Com o avanço da tecnologia empresas dos seguimentos da aviação, da locação de automóveis, do ramo de cargas, bem como do setor de e-commerce, que teve um crescimento espantoso nos últimos anos, estão optando por rastrear suas frotas e suas mercadorias, de forma a buscar um melhor resultado econômico, baseado na análise das rotas e segurança dos bens móveis, no caso de aeronaves, embarcações e veículos, e o tempo de entrega das mercadorias, além de disponibilizar aos clientes, no caso das empresas de e-commerce, o acompanhamento em tempo real da entrega da mercadoria adquirida.
Neste quadrante, o crescimento das empresas de rastreamento também aumentou para acompanhar essa demanda. Contudo, pode-se dizer que com os avanços tecnológicos as inovações tributárias passaram a superar esse dinamismo, gerando a cobrança de impostos que, muitas vezes, deixam de observar os critérios primordiais previstos na Constituição Federal e na própria legislação competente.

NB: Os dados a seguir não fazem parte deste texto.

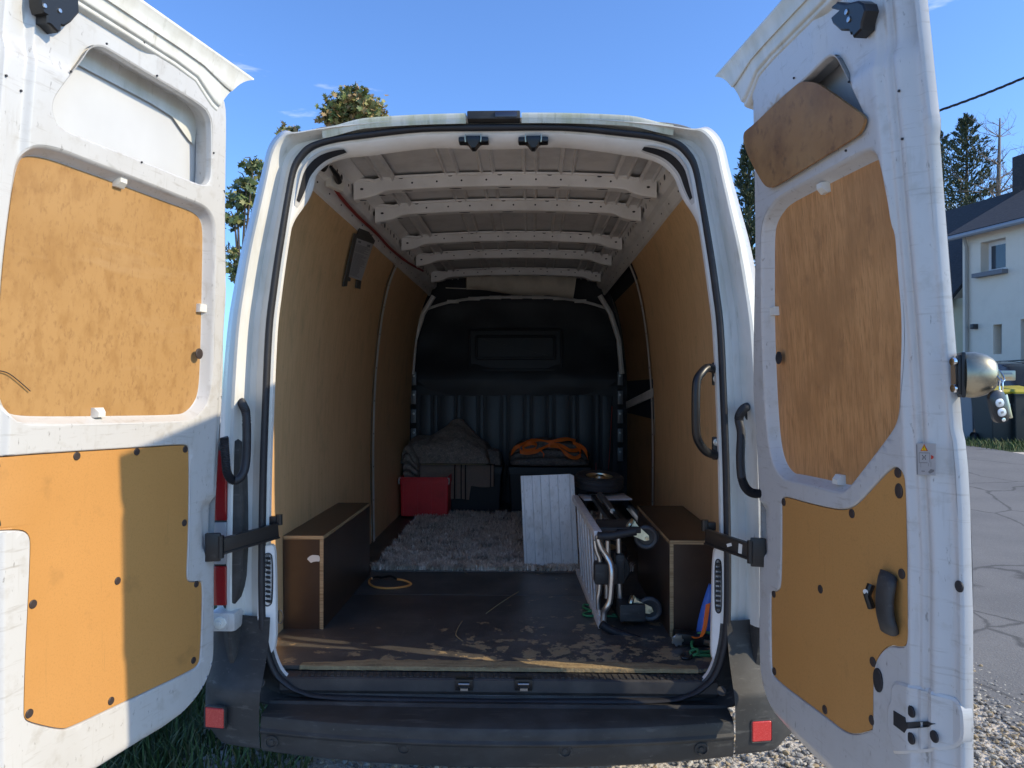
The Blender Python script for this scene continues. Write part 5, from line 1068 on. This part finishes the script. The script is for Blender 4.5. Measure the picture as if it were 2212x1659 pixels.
# ---- rolled foam mat above the cab, pale rod beside it
c0, c1 = at(*zz('a', (675, 205))[0], 6.02), at(*zz('a', (1535, 255))[0], 6.02); bm = BM(); sp = [c0.lerp(c1, i / 20) for i in range(21)]
tube(bm, [p + Vector((0, .012 * noise.noise((i * .4, 0, 0)), .008 * math.sin(i * .5))) for i, p in enumerate(sp)], [.082 + .022 * i / 20 + .004 * noise.noise((i * .7, 3, 0)) for i in range(21)], 20)
tag(obj('foam_roll', bm, foam, None, 60), 'thick beige foam mat rolled up under the roof above the bulkhead', 'foam roll')
bm = BM(); tube(bm, [at(*zz('a', (512, 268))[0], 5.95), at(*zz('a', (760, 278))[0], 6.0)], .004, 6); tag(obj('thin_rod', bm, clipw, None), 'thin white rod beside the foam roll under the roof', 'rod')
# ---- red extension cable along the left roof rail, with its connector
ec = thing('extension_cable', (-.68, 3.0, 2.38), 'red cable with connector running along the left roof edge', 'cable')
bm = BM(); cab = [Vector((-.700, 3.02, 2.372)), Vector((-.713, 3.2, 2.374)), Vector((-.716, 3.5, 2.371)), Vector((-.712, 3.9, 2.375)), Vector((-.715, 4.3, 2.372)), Vector((-.70, 4.8, 2.378)), Vector((-.67, 5.3, 2.40))]
tube(bm, spline(cab, 6), .0075, 8); obj('cable', bm, redcord, ec, 60)
bm = BM(); obox(bm, (-.690, 2.97, 2.385), (.3, .95, 0), (-.95, .3, 0), (0, 0, 1), .05, .014, .024, bev=.005); obj('junction_block', bm, clipw, ec)
bm = BM(); tube(bm, [(-.672, 2.96, 2.392), (-.665, 2.90, 2.40), (-.672, 2.84, 2.415)], [.015, .012, .006], 10); obj('plug', bm, blackm, ec)
bm = BM(); disc(bm, (-.688, 2.80, 2.425), (1, -.2, -.2), .030, .01, 14, ry=.042); obj('rubber_pad', bm, blackm, ec)
# ---- scraps of straw and wood on the floor
rr = random.Random(9)
for (lab, pts) in (('curved pale twig on the floor in front of the hand truck', [(1000, 1385), (985, 1372), (990, 1355), (998, 1342)]), ('straight wood splinter on the floor behind the orange cord', [(1010, 1240), (1000, 1233), (990, 1228)]), ('long straw lying diagonally in the middle of the floor', [(1120, 1278), (1085, 1300), (1050, 1325)])):
    bm = BM(); tube(bm, spline([atz(x, y, FZ + .003) for x, y in pts], 4), .0018, 5); tag(obj('straw', bm, M('straw', (.36, .27, .15), .8) if 'straw' not in MATS else MATS['straw'], None), lab, 'straw')

# ================================================================== OUTSIDE
stone_m = [M('stone_pale', (.42, .38, .32), .85), M('stone_grey', (.26, .245, .225), .85), M('stone_ochre', (.34, .25, .15), .85), M('stone_dark', (.12, .11, .10), .85)]
ico = bmesh.new(); bmesh.ops.create_icosphere(ico, subdivisions=1, radius=1); IV = [v.co.copy() for v in ico.verts]; ico.verts.index_update(); IF = [tuple(v.index for v in f.verts) for f in ico.faces]; ico.free()
def stones(regions, name, label):
    vs, fs, ci = [], [], []; rr = random.Random(21)
    for (x0, x1, y0, y1, n, r0, r1) in regions:
        for _ in range(n):
            x, y = rr.uniform(x0, x1), rr.uniform(y0, y1); r = r0 + (r1 - r0) * rr.random() ** 2.2
            M3 = Matrix.Rotation(rr.random() * 6.3, 3, 'Z') @ Matrix.Rotation(rr.random() * .6, 3, 'X'); sc = Vector((1, rr.uniform(.6, 1), rr.uniform(.35, .7))) * r; b = len(vs)
            for v in IV:
                j = 1 + .35 * (rr.random() - .5); q = M3 @ Vector((v.x * sc.x * j, v.y * sc.y * j, v.z * sc.z * j)); vs.append((x + q.x, y + q.y, gz(y) + .003 + sc.z * .45 + q.z))
            fs += [tuple(b + i for i in f) for f in IF]; ci += [rr.choice((0, 0, 1, 1, 2, 3))] * len(IF)
    me = bpy.data.meshes.new(name); me.from_pydata(vs, [], fs)
    for m in stone_m: me.materials.append(m)
    me.polygons.foreach_set('material_index', ci); o = link(name, me, None, None, 'stuff'); o['label'] = label; o['category'] = 'gravel'
stones([(.75, 2.42, 2.6, 4.4, 9500, .004, .017), (2.3, 2.62, 2.6, 4.6, 350, .005, .013), (-1.35, .75, 2.7, 3.7, 3200, .005, .016)], 'gravel', 'loose pale gravel stones lying round the rear of the van')
vs, fs, ci = [], [], []; rr = random.Random(5)
def blades(n, x0, x1, y0, y1, h0, h1):
    for _ in range(n):
        x, y = rr.uniform(x0, x1), rr.uniform(y0, y1); a = rr.random() * 6.3; h = rr.uniform(h0, h1); d = Vector((math.cos(a), math.sin(a), 0)); sd2 = Vector((-d.y, d.x, 0)) * h * .045; p = Vector((x, y, gz(y) - .005)); b = len(vs)
        p1 = p + d * h * .15 + Vector((0, 0, h * .6)); p2 = p + d * h * .55 + Vector((0, 0, h)); vs.extend([p - sd2, p + sd2, p1 + sd2 * .8, p1 - sd2 * .8, p2]); fs.extend([(b, b + 1, b + 2, b + 3), (b + 3, b + 2, b + 4)]); k = rr.choice((0, 0, 1, 2)); ci.extend([k, k])
blades(7000, -2.3, -.78, 2.55, 4.6, .04, .13); blades(5000, 8.2, 12.5, 12.8, 15.2, .05, .16)
me = bpy.data.meshes.new('grass'); me.from_pydata(vs, [], fs)
for m in (M('blade_green', (.06, .11, .025), .7), M('blade_dark', (.035, .07, .02), .7), M('blade_dry', (.14, .13, .05), .8)): me.materials.append(m)
me.polygons.foreach_set('material_index', ci); o = link('grass', me, None, None, 'stuff'); o['label'] = 'short green grass on the verges beside the van and bins'; o['category'] = 'grass'
# ---- house: facade runs away from the camera along the road
FA = Vector((14.2, 24, 0)); FE_ = Vector((.2554, -.9668, 0)); FN = Vector((-.9668, -.2554, 0))
def fac(px, py, d=0):
    r = ray(px, py); k = ((FA - CAM).dot(FN) + d) / r.dot(FN); p = CAM + r * k; return Vector(((p - FA).dot(FE_), p.z))
def fp(s_, z, d=0): return FA + FE_ * s_ + FN * d + Vector((0, 0, z))
house = thing('house', fp(4, .46), 'cream rendered house with dark slate roof across the road', 'house')
render_m = M('cream_render', (.82, .68, .55), .85, 0, [(2, (.72, .59, .47), .45, .7, .5)], [(60, .2, .005)])
yel_m = M('yellowed_render', (.50, .43, .29), .85, 0, [(2, (.42, .36, .24), .45, .7, .6)])
slate = M('slate_roof', (.034, .034, .037), .9, 0, [((9, 9, 26), (.058, .057, .060), .48, .66, .7), (40, (.03, .032, .036), .5, .7, .6)], [((6, 6, 30), .5, .02)])
wa, wb_ = fac(*zz('7', (1600, 235))[0]), fac(*zz('7', (1750, 392))[0]); sa, sb = fac(*zz('7', (1675, 722))[0]), fac(*zz('7', (1727, 895))[0]); ze = fac(2085, 515).y; zroof = ze + .1
da = fac(*zz('7', (1838, 690))[0]); da.x = max(da.x, sb.x + .25)
def rect(a, b): return [Vector((a.x, b.y)), Vector((b.x, b.y)), Vector((b.x, a.y)), Vector((a.x, a.y))]
dd = rect(Vector((da.x, da.y)), Vector((da.x + 1.0, .55)))
bm = sheet([[Vector((0, .3)), Vector((11, .3)), Vector((11, zroof)), Vector((0, zroof))], rect(wa, wb_), rect(sa, sb), dd]);
for v in bm.verts: v.co = fp(v.co.x, v.co.y)
for h in (rect(wa, wb_), rect(sa, sb), dd): loft(bm, [[fp(q.x, q.y) for q in h], [fp(q.x, q.y, -.32) for q in h]])
loft(bm, [[fp(0, .3), fp(0, zroof)], [fp(0, .3, -7), fp(0, zroof, -7)]], closed=False); obj('wall', bm, render_m, house, 20)
def panel(name, a, b, d, th, m, par, bev=.0):
    bm = BM(); obox(bm, fp((a.x + b.x) / 2, (a.y + b.y) / 2, d), FE_, FN, (0, 0, 1), abs(b.x - a.x) / 2, th / 2, abs(a.y - b.y) / 2, bev=bev); return obj(name, bm, m, par, 20)
glassm = M('window_glass', (.05, .07, .09), .06, 0, coat=.3); whitef = M('window_frame', (.75, .75, .76), .4); darkd = M('dark_door', (.025, .027, .032), .4)
win_o = panel('window', wa, wb_, -.32, .02, whitef, house)
m_ = Vector(((wb_.x - wa.x) * .13, (wb_.y - wa.y) * .13)); panel('pane', wa + m_, wb_ - m_, -.305, .02, glassm, win_o); panel('sill', Vector((wa.x - .12, wb_.y)), Vector((wb_.x + .08, wb_.y - .13)), .06, .34, M('slate_sill', (.16, .165, .18), .6), win_o)
sw = panel('slot_window', sa, sb, -.30, .02, M('grey_blind', (.42, .40, .38), .6), house); panel('front_door', Vector((da.x, da.y)), Vector((da.x + 1.0, .55)), -.28, .05, darkd, house)
lp_ = fac(*zz('7', (1575, 733))[0]); bm = BM(); obox(bm, fp(lp_.x, lp_.y, .08), FE_, FN, (0, 0, 1), .07, .10, .08, bev=.02); obj('wall_lamp', bm, darkd, house)
bm = BM(); tube(bm, [fp(.22, .46, .07), fp(.22, ze - .3, .07), fp(.30, ze, .25)], .05, 10); obj('downpipe', bm, M('beige_pipe', (.38, .33, .28), .6), house)
bm = BM(); tube(bm, [fp(-.25, ze + .02, .38), fp(11.2, ze + .02, .38)], .085, 10); obj('gutter', bm, M('zinc_gutter', (.30, .31, .33), .5, .3), house)
def roof_plane(name, s0, s1, z0, d0, z1, d1, par):
    bm = BM(); V = loft(bm, [[fp(s0, z0, d0), fp(s1, z0, d0), fp(s1, z1, d1), fp(s0, z1, d1)], [fp(s0, z0 - .16, d0), fp(s1, z0 - .16, d0), fp(s1, z1 - .16, d1), fp(s0, z1 - .16, d1)]]); bm.faces.new(V[0]); bm.faces.new(V[1][::-1]); return obj(name, bm, slate, par, 20)
rdg = ze + 2.3
rf_ = roof_plane('roof', -.3, 11.2, ze + .12, .42, rdg, -3.6, house)
roof_plane('wing_roof', -6.5, -.3, ze - 2.0, .30, rdg - .15, -3.6, house)
bm = BM(); V = loft(bm, [[fp(s_, .3, d) for s_, d in ((-6.3, -.1), (-.02, -.1), (-.02, -7), (-6.3, -7))], [fp(s_, ze - 1.9 if d > -1 else rdg - 1.2, d) for s_, d in ((-6.3, -.1), (-.02, -.1), (-.02, -7), (-6.3, -7))]]); obj('wing_wall', bm, yel_m, house, 20)
cpt = fac(2205, 440, -3.3); bm = BM(); obox(bm, fp(cpt.x + .25, rdg + .15, -3.4), FE_, FN, (0, 0, 1), .40, .30, .75, bev=.02); obj('chimney', bm, slate, rf_, 20)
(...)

É o caso da tributação do serviço de rastreamento, situação guerreada pelos fiscos estadual e municipal. O fisco estadual a exigir o ICMS pelo serviço de comunicação, e o fisco municipal a exigir o ISSQN pelo serviço de monitoramento.
Na Constituição Federal de 1988, o inovador ICMS, versão mais moderna do antigo ICM (imposto sobre circulação de mercadorias), ampliou o seu campo de incidência sobre determinados serviços, especificamente, os de transporte interestadual e intermunicipal, bem como os serviços de comunicação (artigo 155, inciso II).

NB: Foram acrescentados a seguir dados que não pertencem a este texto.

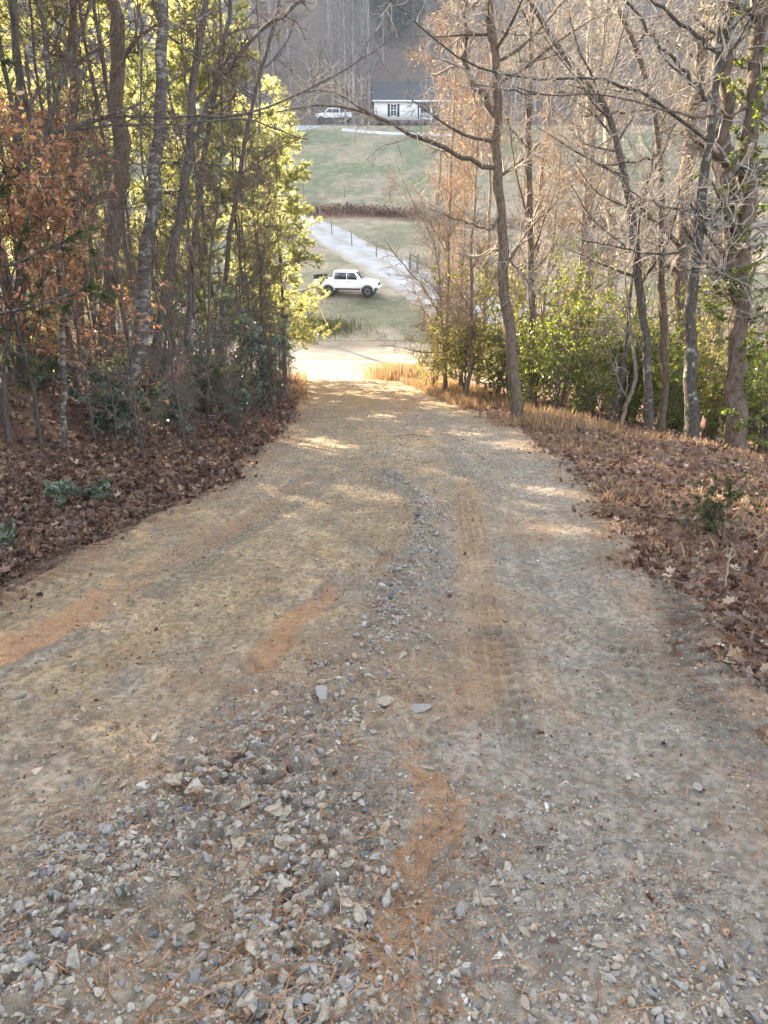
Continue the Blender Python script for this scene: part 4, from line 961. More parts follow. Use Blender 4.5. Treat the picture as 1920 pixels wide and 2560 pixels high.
traced('tree', 'slim dark trunk standing between the forked trunk and the laurel thicket', [(452, 1000), (457, 947), (469, 831), (480, 658), (483, 625), (503, 440), (521, 324), (538, 214), (560, 110), (575, 0)], 17, 11, 13.5, M_bark_dark, seed=3, **LT)
traced('tree', 'thin crooked dark trunk against the yellow green pines', [(545, 930), (560, 700), (573, 579), (596, 474), (613, 347), (637, 231), (657, 150), (690, 60), (700, 0)], 13, 8, 16, M_bark_dark, seed=4, extend=4, **LT)
traced('sapling', 'straight pole thin sapling in front of the sunlit pines', [(520, 950), (524, 700), (527, 600), (550, 520), (553, 347), (553, 116), (548, 0)], 6, 4, 13, M_bark_dark, seed=5, extend=3, cat='sapling', **LT)
traced('sapling', 'thin lichen spotted sapling leaning over the leaf bank near the orange beech leaves', [(155, 1130), (162, 1005), (156, 831), (148, 658), (139, 550), (130, 405), (124, 231), (110, 100), (100, 0)], 14, 9, 9, M_bark_birch, seed=6, extend=4, cat='sapling', **LT)
traced('sapling', 'arching sapling bowed across the thicket from the edge of the picture', [(8, 1040), (17, 860), (45, 700), (87, 492), (110, 376), (133, 243), (174, 150), (231, 0)], 13, 9, 8.5, M_bark_dark,
       [([(136, 347), (185, 301), (249, 283), (324, 289), (428, 298), (579, 289), (694, 266), (770, 226), (868, 174), (960, 116), (1010, 60)], 9, 2.5, 8.6, 10.5), ([(134, 350), (266, 312), (463, 313), (610, 290), (700, 330), (770, 350)], 6, 2.5, 8.6, 10), ([(133, 352), (324, 278), (393, 232), (497, 156), (579, 87), (640, 20)], 6, 3, 8.6, 9.5)],
       seed=7, extend=3, cat='sapling', **{**LT, 'n2': 5})
traced('tree', 'vine wrapped brown trunk deep in the shaded woods', [(250, 900), (285, 600), (300, 330), (296, 150), (285, 0)], 40, 34, 15, M_bark_brown, seed=8, **{**LT, 'n1': 8})
traced('tree', 'grey brown trunk behind the vine wrapped trunk in the shaded woods', [(200, 850), (190, 600), (185, 330), (186, 150), (180, 0)], 24, 20, 17, M_bark_brown, seed=9, **LT)
traced('tree', 'dark narrow trunk at the far end of the shaded thicket', [(655, 900), (650, 700), (640, 520), (648, 300), (650, 120), (640, 0)], 8, 6, 24, M_bark_dark, seed=10, **LT)
traced('tree', 'knotty dark trunk between the orange beech leaves and the picture edge', [(60, 1000), (48, 800), (62, 600), (40, 400), (52, 200), (30, 0)], 22, 18, 12, M_bark_dark, seed=12, **LT)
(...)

Diante da autorização constitucional, o legislador complementar inseriu no inciso III, do artigo 2º da Lei Complementar nº 87/97 a incidência do ICMS sobre a prestação de serviços de comunicação.
Assim, no contexto dos serviços de comunicação tributáveis pelo ICMS, está o serviço de telecomunicação, que tem a sua definição no artigo 60, da Lei nº 9.472/97:
“Art. 60. Serviço de telecomunicação é o conjunto de atividades que possibilita a oferta de telecomunicação.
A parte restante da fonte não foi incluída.